EXERCISE BRIEF. Of the lines in the entries below, state how many hold the word "scene". Say nothing else.

STORED DATA.
—————

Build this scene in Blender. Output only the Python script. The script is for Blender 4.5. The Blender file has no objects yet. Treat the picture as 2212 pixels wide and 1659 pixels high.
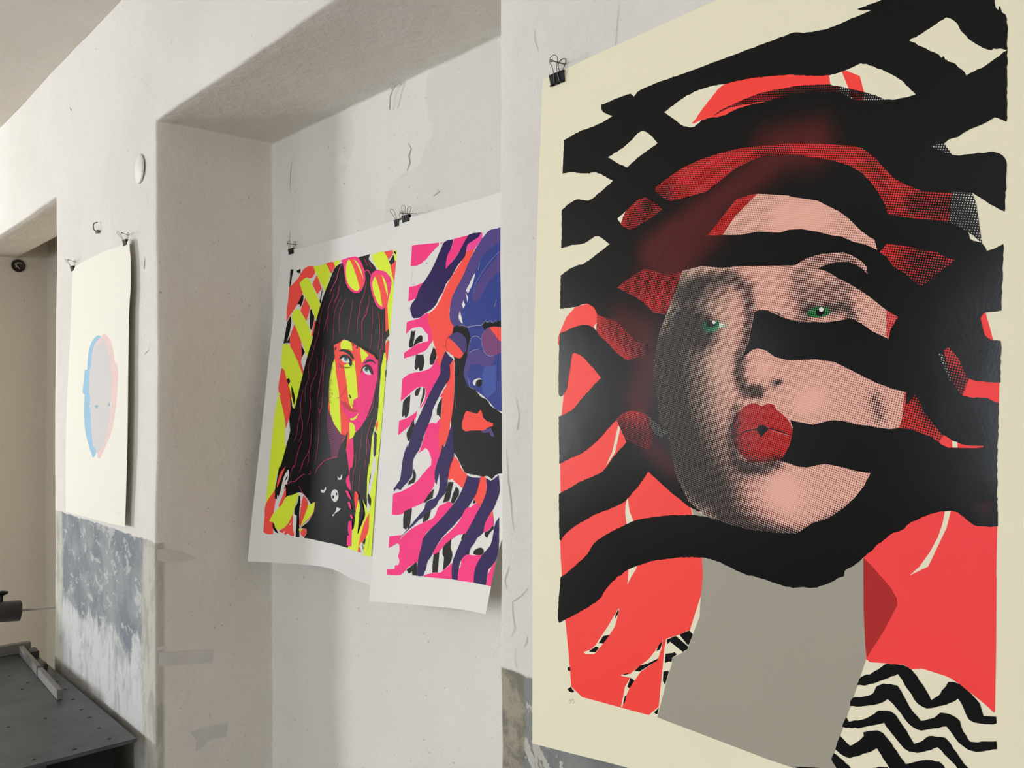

—————

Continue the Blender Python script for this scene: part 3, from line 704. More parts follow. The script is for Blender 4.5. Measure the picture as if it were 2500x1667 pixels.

—————

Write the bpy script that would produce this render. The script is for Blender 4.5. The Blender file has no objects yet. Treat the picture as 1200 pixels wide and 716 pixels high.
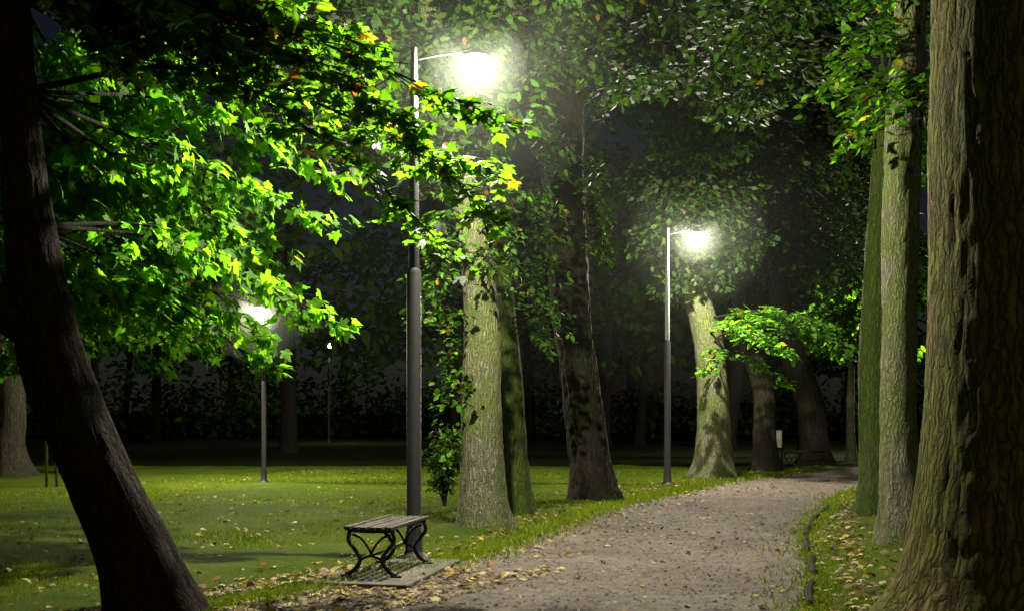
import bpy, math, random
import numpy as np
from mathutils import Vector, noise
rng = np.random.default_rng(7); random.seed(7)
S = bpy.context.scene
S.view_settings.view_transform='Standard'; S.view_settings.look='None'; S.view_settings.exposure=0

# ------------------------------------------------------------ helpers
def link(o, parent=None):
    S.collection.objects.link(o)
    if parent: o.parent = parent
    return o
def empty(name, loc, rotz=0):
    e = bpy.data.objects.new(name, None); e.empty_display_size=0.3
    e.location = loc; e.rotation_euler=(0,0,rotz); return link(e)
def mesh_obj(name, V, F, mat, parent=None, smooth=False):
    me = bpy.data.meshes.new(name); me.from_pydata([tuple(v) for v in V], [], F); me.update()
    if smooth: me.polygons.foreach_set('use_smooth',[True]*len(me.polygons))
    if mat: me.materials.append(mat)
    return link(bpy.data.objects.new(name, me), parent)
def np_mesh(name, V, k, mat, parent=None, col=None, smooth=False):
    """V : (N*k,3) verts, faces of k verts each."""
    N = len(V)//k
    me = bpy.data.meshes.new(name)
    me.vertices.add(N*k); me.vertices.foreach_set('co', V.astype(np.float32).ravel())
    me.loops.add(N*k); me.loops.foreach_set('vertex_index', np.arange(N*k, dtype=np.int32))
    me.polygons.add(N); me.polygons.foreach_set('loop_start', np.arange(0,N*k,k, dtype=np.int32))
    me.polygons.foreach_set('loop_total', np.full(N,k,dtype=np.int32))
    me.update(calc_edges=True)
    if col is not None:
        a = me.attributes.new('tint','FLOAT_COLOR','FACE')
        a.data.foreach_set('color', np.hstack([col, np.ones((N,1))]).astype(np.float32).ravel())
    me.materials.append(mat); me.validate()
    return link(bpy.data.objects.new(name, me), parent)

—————

EXPECTED ANSWER. 3